▼

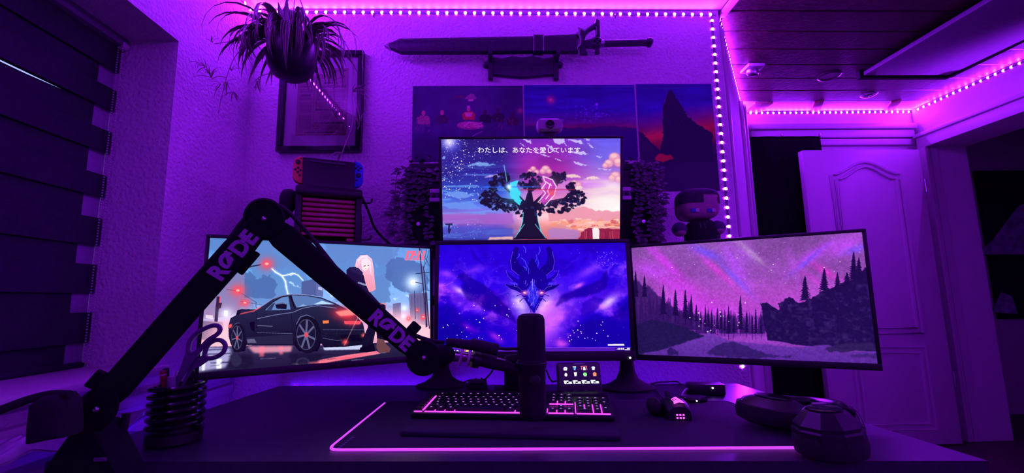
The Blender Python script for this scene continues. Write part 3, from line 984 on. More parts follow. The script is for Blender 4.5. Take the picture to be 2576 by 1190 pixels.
def paint_right():
    c = Canvas(1000, 562, MON_PX['right'], (1560, 560, 2.974))
    w, h = c.w, c.h
    Y, X = np.mgrid[0:h, 0:w].astype(np.float32)
    X /= w
    Y /= h
    c.a[:] = lerp3(Y, [(0, C3(140, 86, 168)), (.3, C3(152, 84, 180)), (.5, C3(186, 84, 206)), (.68, C3(190, 78, 214)), (1, C3(130, 70, 180))])
    n = fbm(w, h, 6, 4, 31, 5)
    n2 = fbm(w, h, 30, 18, 33, 4)
    c.a *= (.86 + .28 * n[..., None])
    pk, bl, mg = C3(214, 72, 240), C3(128, 88, 255), C3(196, 84, 248)
    for (x, y, r, ry, an, col, k) in ((330, 300, 260, 46, .85, pk, .85), (420, 470, 330, 80, .55, pk, .75), (230, 360, 160, 70, .3, mg, .7), (560, 640, 260, 70, .1, pk, .75), (720, 360, 230, 30, .85, C3(226, 74, 226), .75), (640, 230, 150, 40, .5, bl, .8), (860, 330, 230, 60, 1.2, C3(186, 88, 250), .8),
                                      (850, 410, 180, 22, .9, bl, .7), (930, 230, 110, 60, 1.3, C3(186, 100, 245), .6), (1450, 240, 190, 40, -.6, C3(190, 82, 250), .85), (1400, 290, 160, 18, -.7, bl, .8), (1680, 170, 150, 70, -.5, mg, .85), (1770, 200, 90, 30, -.3, bl, .7), (1540, 370, 110, 30, .7, C3(225, 70, 215), .8), (1290, 330, 160, 30, 1.4, C3(180, 90, 225), .5), (1440, 420, 120, 26, .7, C3(210, 74, 220), .6)):
        c.glow(x, y, r, col, k, ry, an)
    c.glow(950, 210, 120, C3(190, 150, 205), .7, 26, .9)
    c.glow(1020, 270, 90, C3(176, 130, 196), .7, 22, .8)
    c.a *= (.95 + .1 * n2[..., None])
    c.dots(560, (90, 80, 1830, 560), C3(225, 190, 240), 1.2, 3, .6)
    c.dots(34, (100, 100, 1800, 480), C3(250, 235, 250), 2.5, 5, .9)
    c.line([(990, 230), (1030, 270), (1040, 300)], 3, C3(200, 170, 215), .7)
    ink, mid, hz = C3(40, 24, 80), C3(64, 34, 110), C3(110, 50, 160)

    def fir(x, top, base, hw, col=ink, al=1.):
        rs = np.random.RandomState(int(x) % 997)
        L = max(5, int((base - top) / 13))
        lf, rt = [], []
        for k in range(L):
            t = (k + 1) / L
            yy = top + (base - top) * t
            r = hw * 1.25 * (t ** .8)
            lf += [(x - r * rs.uniform(.7, 1.1), yy), (x - r * .4, yy - 4)]
            rt += [(x + r * rs.uniform(.7, 1.1), yy + rs.uniform(-4, 4)), (x + r * .4, yy - 4)]
        c.fill([(x, top)] + rt + lf[::-1], col, al)

    # far trees in the haze, then the line of firs
    rs = np.random.RandomState(9)
    c.fill(c.blobby([(560, 690), (800, 700), (1070, 690), (1080, 850), (560, 850)], 10, 3, 8), hz, .6, 5)
    for k in range(46):
        x = rs.uniform(560, 1090)
        fir(x, rs.uniform(640, 720), 830, rs.uniform(10, 18), mid, .85)
    for k in range(40):
        x = rs.uniform(90, 560)
        fir(x, 520 + (x - 90) * .22 + rs.uniform(-30, 60), 800, rs.uniform(16, 28), mid, .8)
    c.fill(c.blobby([(85, 430), (160, 460), (240, 500), (330, 600), (420, 660), (560, 690), (600, 800), (85, 850)], 12, 4, 8), C3(58, 32, 102), .85, 3)
    for (x, t, b, hw) in ((112, 360, 560, 26), (178, 395, 560, 24), (318, 460, 690, 30), (408, 498, 700, 28), (482, 500, 720, 28), (526, 536, 730, 22), (564, 606, 740, 16), (598, 655, 760, 13), (632, 616, 780, 15), (657, 632, 780, 12), (680, 645, 790, 13), (722, 630, 800, 17), (750, 646, 800, 14), (776, 700, 810, 12),
                          (806, 620, 830, 20), (845, 690, 820, 14), (895, 545, 800, 28), (940, 652, 820, 15), (985, 690, 830, 12), (1010, 636, 830, 17), (1050, 690, 830, 12)):
        fir(x, t, b, hw)
        c.line([(x, b - 30), (x, b + 40)], 4, ink, .8)
    c.dots(24, (400, 590, 960, 830), C3(252, 225, 255), 4, 7, 1, lambda x, y: c.rs.rand() < .8)
    # rock and wooded hill on the right
    c.fill(c.blobby([(1046, 602), (1090, 600), (1190, 660), (1184, 600), (1215, 590), (1262, 550), (1335, 605), (1420, 570), (1480, 540), (1500, 510), (1600, 480), (1760, 420), (1840, 330), (1900, 400), (1930, 960), (1500, 930), (1330, 910), (1100, 880), (1070, 760)], 6, 5, 6), C3(42, 26, 84), 1, 1)
    for (x, t, b, hw) in ((1382, 395, 585, 44), (1528, 340, 510, 40), (1628, 370, 500, 30), (1700, 370, 470, 34), (1750, 215, 430, 40), (1790, 260, 440, 40)):
        fir(x, t, b, hw)
    m = c.mask([(1100, 620), (1900, 420), (1930, 930), (1400, 905), (1090, 860)], 6)
    t = m[0] * np.clip((fbm(w, h, 60, 34, 8, 4)[m[1]] - .5) * 3, 0, 1) * .45
    c.a[m[1]] = c.a[m[1]] * (1 - t[..., None]) + C3(96, 66, 140) * t[..., None]
    for k in range(24):
        x, y = rs.uniform(1250, 1880), rs.uniform(620, 860)
        c.line([(x, y), (x + rs.uniform(30, 110), y + rs.uniform(-40, 40))], 4, C3(84, 58, 128), .4, 2)
    # heath on the left and the sandy path
    c.fill(c.blobby([(120, 760), (230, 725), (340, 740), (480, 780), (560, 820), (640, 850), (560, 900), (400, 960), (120, 990)], 6, 6, 6), C3(44, 34, 88), 1, 2)
    c.fill(c.blobby([(110, 985), (300, 950), (480, 890), (620, 850), (650, 815), (700, 840), (820, 880), (1000, 900), (1300, 930), (1560, 910), (1640, 965), (1930, 960), (1940, 1060), (1000, 1030), (110, 990)], 4, 3, 8), C3(118, 66, 176), 1, 2, C3(98, 54, 158))
    c.fill(c.blobby([(640, 975), (720, 910), (840, 890), (940, 920), (1060, 970), (1200, 1000), (1000, 1020), (800, 1000)], 8, 2, 7), C3(62, 40, 112), .95, 2)
    c.fill(c.blobby([(340, 950), (370, 930), (430, 955), (425, 985), (350, 985)], 6, 4, 5), C3(56, 36, 104), .95, 1)
    c.fill(c.blobby([(1520, 930), (1700, 900), (1900, 900), (1930, 950), (1700, 965), (1560, 965)], 7, 5, 7), C3(58, 42, 96), .95, 2)
    c.fill(c.blobby([(1700, 985), (1930, 975), (1930, 1010), (1750, 1000)], 6, 5, 6), C3(66, 42, 112), .8, 3)
    c.fill(c.blobby([(1200, 995), (1280, 990), (1270, 1010), (1210, 1008)], 4, 5, 5), C3(62, 40, 112), .9, 1)
    c.a *= (.9 + .2 * fbm(w, h, 130, 75, 2, 2)[..., None])
    c.a += (np.random.RandomState(1).rand(h, w, 1).astype(np.float32) - .5) * .035
    c.a[:] = np.clip((c.a - .42) * 1.14 + .41, 0, 1)
    return c.image('aurora_wallpaper')


POSTER_PX = [[(1038, 217), (1315.5, 215), (1317, 405), (1036.5, 407)], [(1319.5, 215), (1595, 212.5), (1606, 403), (1321, 405)], [(1599, 212), (1791, 210.5), (1809, 480), (1617, 481)]]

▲

STATED TASK: Repeat, exactly and in full, each line from the start of the data to the line that contains "ink, mid, hz". Pictures do not go in.

SOLUTION BELOW:
The Blender Python script for this scene continues. Write part 3, from line 984 on. More parts follow. The script is for Blender 4.5. Take the picture to be 2576 by 1190 pixels.
def paint_right():
    c = Canvas(1000, 562, MON_PX['right'], (1560, 560, 2.974))
    w, h = c.w, c.h
    Y, X = np.mgrid[0:h, 0:w].astype(np.float32)
    X /= w
    Y /= h
    c.a[:] = lerp3(Y, [(0, C3(140, 86, 168)), (.3, C3(152, 84, 180)), (.5, C3(186, 84, 206)), (.68, C3(190, 78, 214)), (1, C3(130, 70, 180))])
    n = fbm(w, h, 6, 4, 31, 5)
    n2 = fbm(w, h, 30, 18, 33, 4)
    c.a *= (.86 + .28 * n[..., None])
    pk, bl, mg = C3(214, 72, 240), C3(128, 88, 255), C3(196, 84, 248)
    for (x, y, r, ry, an, col, k) in ((330, 300, 260, 46, .85, pk, .85), (420, 470, 330, 80, .55, pk, .75), (230, 360, 160, 70, .3, mg, .7), (560, 640, 260, 70, .1, pk, .75), (720, 360, 230, 30, .85, C3(226, 74, 226), .75), (640, 230, 150, 40, .5, bl, .8), (860, 330, 230, 60, 1.2, C3(186, 88, 250), .8),
                                      (850, 410, 180, 22, .9, bl, .7), (930, 230, 110, 60, 1.3, C3(186, 100, 245), .6), (1450, 240, 190, 40, -.6, C3(190, 82, 250), .85), (1400, 290, 160, 18, -.7, bl, .8), (1680, 170, 150, 70, -.5, mg, .85), (1770, 200, 90, 30, -.3, bl, .7), (1540, 370, 110, 30, .7, C3(225, 70, 215), .8), (1290, 330, 160, 30, 1.4, C3(180, 90, 225), .5), (1440, 420, 120, 26, .7, C3(210, 74, 220), .6)):
        c.glow(x, y, r, col, k, ry, an)
    c.glow(950, 210, 120, C3(190, 150, 205), .7, 26, .9)
    c.glow(1020, 270, 90, C3(176, 130, 196), .7, 22, .8)
    c.a *= (.95 + .1 * n2[..., None])
    c.dots(560, (90, 80, 1830, 560), C3(225, 190, 240), 1.2, 3, .6)
    c.dots(34, (100, 100, 1800, 480), C3(250, 235, 250), 2.5, 5, .9)
    c.line([(990, 230), (1030, 270), (1040, 300)], 3, C3(200, 170, 215), .7)
    ink, mid, hz = C3(40, 24, 80), C3(64, 34, 110), C3(110, 50, 160)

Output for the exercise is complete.